SABLUDOWSKY: Uphill? She at this point in time, there are no, at at least in the upcoming U.S. Senate, there are no Democratic senators from the South.  Now she wins she'll be the only one, so should she be the person out there to try to beat down the wall, I don't know she's not a quitter far from, I do know that, I just don't know what her message is going to be, and that's the thing I really wonder about.  And, if she can't get the money and if the nationals are not going to generate the money for her, then does she want to go out by 30-40 points?
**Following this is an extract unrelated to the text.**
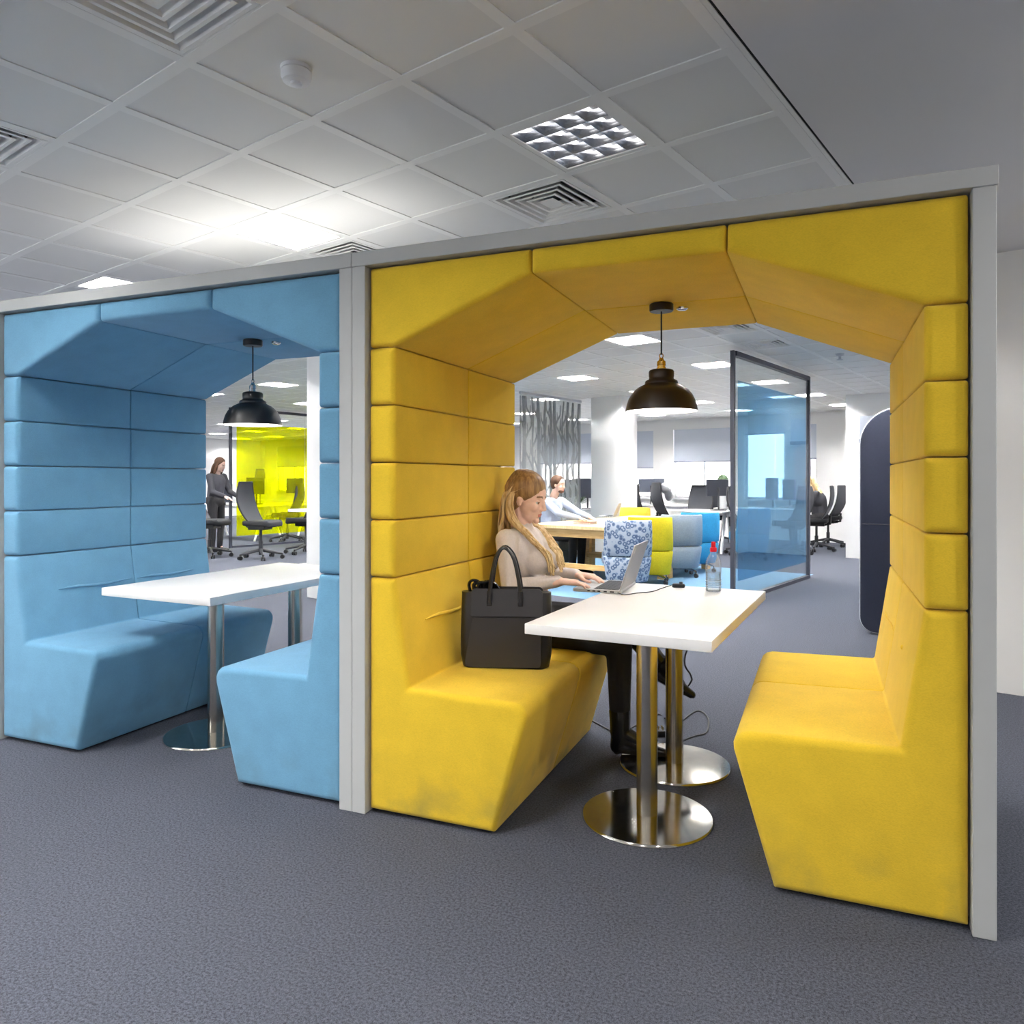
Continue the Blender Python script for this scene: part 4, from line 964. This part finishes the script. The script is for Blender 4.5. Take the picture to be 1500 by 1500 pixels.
def desk(label, a, b_, l=1.6, d=.8, panel=False):
    t = thing('desk', label, 'desk', G(a, b_), GR, 'white office desks')
    k = B(); k.box(-l/2, l/2, -d/2, d/2, .715, .74); k.obj('desktop', M_LAM, t, bevel=.003, seg=1)
    for x in (-l/2+.12, l/2-.12):
        for s in (-1, 1): k = B(); k.tube([(x, .06*s, .715), (x+(.06 if x > 0 else -.06), (d/2-.06)*s, 0)], [.03, .022], 8); k.obj('leg', M_WHITE, t)
    k = B(); k.box(-l/2+.1, l/2-.1, -.04, .04, .66, .715); k.obj('cross_beam', M_WHITE, t, smooth=0)
    if panel: k = B(); k.box(-l/2, l/2, d/2-.02, d/2+.01, .6, 1.12); k.obj('privacy_screen', panel, t, smooth=0)
    return t
def monitor(label, loc, rz, w=.54, h=.32, z=.74, m=None, zc=1.12):
    t = thing('monitor', label, 'monitor', (loc.x, loc.y, z), rz, 'computer monitors'); zc -= z
    k = B(); k.box(-.018, .018, -w/2, w/2, zc-h/2, zc+h/2); s = k.obj('housing', m or M_MBACK, t, bevel=.004, seg=1)
    k = B(); k.box(.0181, .019, -w/2+.012, w/2-.012, zc-h/2+.02, zc+h/2-.012); k.obj('screen', M_SCREEN, s, smooth=0)
    k = B(); k.cyl((-.03, 0, .012), (-.03, 0, zc), .016, n=10); k.obj('stand', M_DK, t)
    k = B(); k.box(-.11, .07, -.12, .12, 0, .012); k.obj('foot', M_DK, t, bevel=.003, seg=1)
    return t
F2 = PI/2+GR                                               # facing away from the booth along b
# seen through the yellow booth
def dz(u, d, **k): p = at_d(u, 760, d); return V((p.x, p.y, 0))
def ab2(p): return to_ab(p)
a, q = ab2(dz(1034, 13.6)); desk('white desk by the dark frame of the blue glass screen', a, q, 1.0, .9)
monitor('black monitor on the white desk beside the blue glass screen', dz(1051, 13.6), GR+PI*.85, .5, .30, zc=1.15, m=M_SCREEN)
chair('black mesh chair facing away behind the white desk left of the blue screen', dz(1019, 14.7), F2+PI, 1.05)
chair('black chair half hidden behind the monitor left of the blue screen', dz(1046, 15.6), GR+2.4, 1.05)
a, q = ab2(dz(990, 15.4)); desk('white desk between the black chairs under the pendant lamp', a-1.0, q+.9, 1.8, .8)
chair('black chair side-on, left of a pair below the pendant lamp', dz(950, 13.4), GR+.85, 1.08)
chair('black chair side-on under a grey jacket, below the pendant lamp', dz(981, 14.2), GR+.85, 1.1)
monitor('grey-backed monitor above the left chair of the pair below the pendant', dz(954, 16.6), GR+PI/2+.2, .58, .30, zc=1.16)
p = dz(988, 14.05); t = thing('jacket', 'light grey jacket draped over a black chair back', 'jacket', (p.x, p.y, .02), GR+.85)
k = B(); k.ell((-.17, 0, 1.12), (.09, .2, .11)); k.ell((-.10, .02, 1.0), (.05, .19, .13)); me = blend(k, .015, 3, 'jacket'); link('cloth', me, M_PIPING, t, 0)
a, q = ab2(dz(858, 14.6)); desk('white desk beyond the tree screen beside the white pillar', a-.3, q+.2, 1.6, .8)
monitor('dark monitor between the tree screen and the white pillar', dz(861, 14.5), GR-PI/2+.6, .48, .38, zc=1.13, m=M_SCREEN)
monitor('dark monitor seen through the tree screen behind the man', dz(838, 14.9), GR-PI/2+.4, .56, .36, zc=1.12, m=M_SCREEN)
p = dz(848, 14.2); t = thing('potted_plant', 'small dark potted plant on the desk behind the tree screen', 'plant', (p.x, p.y, .74)); 
k = B(); k.lathe([(0, 0), (.05, 0), (.06, .1), (0, .1)], 14); k.obj('pot', M_WHITE, t); k = B(); r_ = random.Random(2)
for i in range(40):
    d = V((r_.uniform(-1, 1), r_.uniform(-1, 1), r_.uniform(.2, 1.4))).normalized(); k.tube([V((0, 0, .09)), V((0, 0, .09))+d*.12, V((0, 0, .08))+d*.2], [.004, .018, .002], 5, flat=.2)
k.obj('leaves', M_GREEN, t)
p = dz(1059, 14.6); t = thing('desk_plant', 'round dark green plant beside the frame of the blue glass screen', 'plant', (p.x, p.y, .74)); k = B(); k.lathe([(0, 0), (.07, 0), (.08, .34), (0, .34)], 14); k.obj('pot', M_WHITE, t); k = B(); k.ell((0, 0, .52), (.11, .11, .14)); k.obj('leaves', M_GREEN, t)
# seen through the blue glass
a, q = ab2(dz(1118, 14.6)); desk('white desk with splayed legs behind the blue glass screen', a, q, 1.7, .8)
monitor('tall violet-tinted monitor on the desk behind the blue glass, left of two', dz(1131, 14.5), GR-PI/2-.2, .26, .42, zc=1.12, m=M_PURP)
monitor('violet-tinted monitor on the desk behind the blue glass, right of two', dz(1156, 14.6), GR-PI/2-.2, .26, .40, zc=1.10, m=M_PURP)
chair('swivel chair seen whole through the blue glass screen', dz(1160, 12.9), GR+PI-.3, 1.05)
chair('swivel chair at the left edge of the blue glass screen', dz(1090, 13.0), GR+.3, 1.05)
tub(M_CYANF, 'blue tub chair behind the left part of the blue glass screen', dz(1098, 12.2), fwd)
chair('black swivel chair under the woman beside the blue screen frame', dz(1196, 13.7), GR+PI+.15, 1.05)
chair('empty grey-backed swivel chair right of the blue glass screen', dz(1213, 14.6), GR+PI-.1, 1.05)
figure('person', 'long-haired woman in dark jumper hunched at a desk beside the blue screen', dz(1197, 13.7)+V((0, 0, .02)), GR+PI+.15, M_DKTOP, M_HAIR, dict(SIT, nod=25, head=(.13, 0, 1.19)), True)
# seen through the blue booth
a, q = ab2(dz(352, 16.6)); desk('white desk behind the yellow glass screen, under the far monitors', a, q, 2.2, .8)
a, q = ab2(dz(424, 17.2)); desk('white desk behind the yellow glass, right of its neighbour', a, q, 1.6, .8)
monitor('wide monitor seen from behind through the yellow glass above the empty chair', dz(374, 16.2), GR-PI/2, .62, .36, zc=1.16, m=M_SCREEN)
monitor('monitor seen from behind at the right of the yellow glass', dz(432, 16.8), GR-PI/2, .6, .34, zc=1.16, m=M_SCREEN)
monitor('grey monitor left of the yellow glass beside the standing woman', dz(328, 16.2), GR-PI/2, .6, .4, zc=1.0)
k = B(); p = dz(381, 17.0); t = thing('desk_lamp', 'dark desk lamp silhouetted through the yellow glass', 'lamp', (p.x, p.y, .74)); k.lathe([(0, 0), (.07, 0), (.07, .015), (.01, .02), (.01, .62), (0, .62)], 14); k.obj('stand', M_DK, t); k = B(); k.lathe([(.12, .58), (.09, .80), (0, .80)], 18); k.obj('lamp_shade', M_DK, t)
chair('black swivel office chair in front of the yellow glass, seen whole', dz(382, 12.3), .2, 1.12)
chair('black swivel chair behind the round white table at the pillar', dz(448, 13.2), PI+.1, 1.12)
chair('black swivel chair behind the yellow glass, tucked under the desk', dz(421, 15.6), PI+.3, 1.08)
chair('dark swivel chair at the edge of the blue cushions beside the standing woman', dz(307, 12.6), .3, 1.12)
p = at_d(452, 745, 11.4); t = thing('round_table', 'small round white table in front of the pillar edge', 'table', (p.x, p.y, 0)); k = B(); k.lathe([(0, .82), (.30, .82), (.30, .85), (0, .85)], 36); k.obj('tabletop', M_LAM, t); k = B(); k.lathe([(0, 0), (.2, 0), (.2, .012), (.03, .02), (.03, .82), (0, .82)], 24); k.obj('pedestal', M_WHITE, t)
figure('person', 'woman with long brown hair in dark clothes standing left of the yellow glass', dz(316, 13.5), GR+.3, M_DKTOP, M_BRHAIR, STAND, True)

C.view_settings.view_transform = 'Standard'; C.view_settings.look = 'None'; C.view_settings.gamma = 1; C.view_settings.exposure = .35
C.view_settings.use_curve_mapping = False
C.cycles.use_denoising = True
#@@END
CHEHARDY: I don't think, if Sen. Landrieu were to lose, I don't think it would be anything like that, I think it would be much closer than that. Then again, it has national implications, now we're here speculating on what the thought processes is of people in Washington, who certainly can be off-the-wall sometimes, and of course that's why the public is so upset, I just don't see a scenario where she leaves this contests, I don't see it happening, She's a very capable politician , she's a very capable campaigner, maybe a better one then Congressman Cassidy, but I do agree with what you said and what Jim has said-- what's her message going to be?  That's going to be her problem I don't think it's going to be enough to say what she said in the primary. Because she said it. and it didn't work.

SABLUDOWSKY: It didn't work, I just got an email from her, or at least her campaign and it was an anti-Cassidy website, I didn't go to the website but did look at the email and it was basically  the same message about Cassidy going into the runoff that she was trying to get out there going into the jungle primary, so I don't know.